Gareth Barry, Tom Cleverley, Jordan Henderson, Adam Lallana, Leon Britton, Jack Cork, Sam Clucas, Ryan Mason, Andrew Surman, Mark Noble, Adam Forshaw, Danny Drinkwater and Dean Marney.
That’s the rather frightening list of English footballers who started Premier League games this weekend in central midfield. Now take away the injured Lallana and Drinkwater and add the benched Eric Dier, and you have the complete list of English central midfielders realistically available to caretaker manager Gareth Southgate. To those who looked at a squad containing just two specialists – Dier and Henderson (yet to play a decisive role for England in 28 attempts) – and wondered who was missing…the answer is nobody. There was nobody missing because there is a chronic shortage.
If Southgate is feeling adventurous (words that make us smile just to write) he can push Dele Alli back into a more withdrawn role, or Wayne Rooney may well choose to play there. After all, who is the England manager to stop him if that’s what he decides? Southgate had another option but he was probably right to ignore that urge; but if the above list tells us anything, it is that England needs a fit Jack Wilshere.
Right now he is being protected by Bournemouth manager Eddie Howe, both in terms of how many minutes he is playing and in his positioning. While Harry Arter and Surman put in the hard yards and the hard tackles, Wilshere is free to work in the hole and on the swivel. Last week against Everton he recorded a rare 100% pass completion rate while at Watford, the goal he should have scored would have been just reward for an impressive 74 minutes. “You can see Jack is a class player, little touches and little things he does,” said Surman. “He’s great to play with. Give him the ball anywhere on the pitch and he will create something.”
It’s that ‘anywhere on the pitch’ that – along __with Wilshere’s noticeable post-hour decline – could be his biggest problem in proving himself beyond Bournemouth. Wilshere’s long-term England future probably lies deeper in central midfield – he knows he will struggle to compete __with Alli, Rooney, Raheem Sterling, Marcus Rashford and others further up the pitch – but Howe has already said that it is not “rocket science” that he can best utilise Wilshere’s talents as a No. 10. He is finally getting minutes, but not where he ultimately needs to play to give any England manager a viable option beyond Henderson and Dier.

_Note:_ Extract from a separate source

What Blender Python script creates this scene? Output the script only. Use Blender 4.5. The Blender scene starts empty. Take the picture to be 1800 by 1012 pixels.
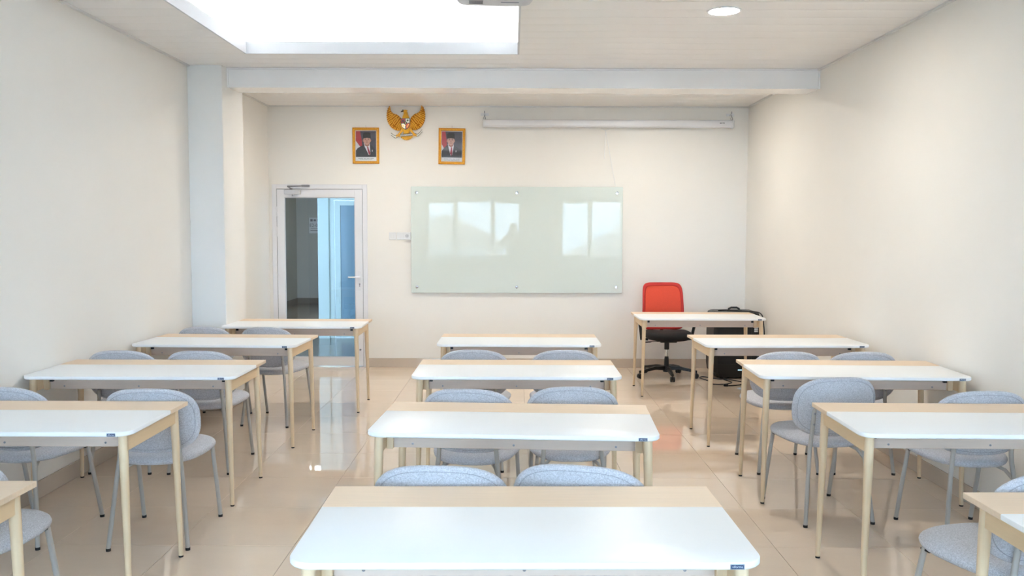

The statistic that Wilshere has not completed 90 Premier League minutes in almost two years has been gleefully cited rather a lot in recent weeks, but it’s worth remembering that it was more recently in June 2015 that Wilshere last played a whole game for his country. And he was brilliant, scoring two goals in Slovenia from the base of a midfield also featuring Henderson and Fabian Delph. It’s that Wilshere we crave and it’s that Wilshere who is undoubtedly superior to excellent but ultimately ‘not quite’ midfielders like Cork and Noble.
Wilshere will have his naysayers until he proves he can play 90 minutes. And then another 90 minutes. And then another 90 minutes. But what’s clear is that there is a space in that England squad if the legs become as willing as the heart and mind. When that happens, maybe he could petition Howe to let him loose with his full repertoire.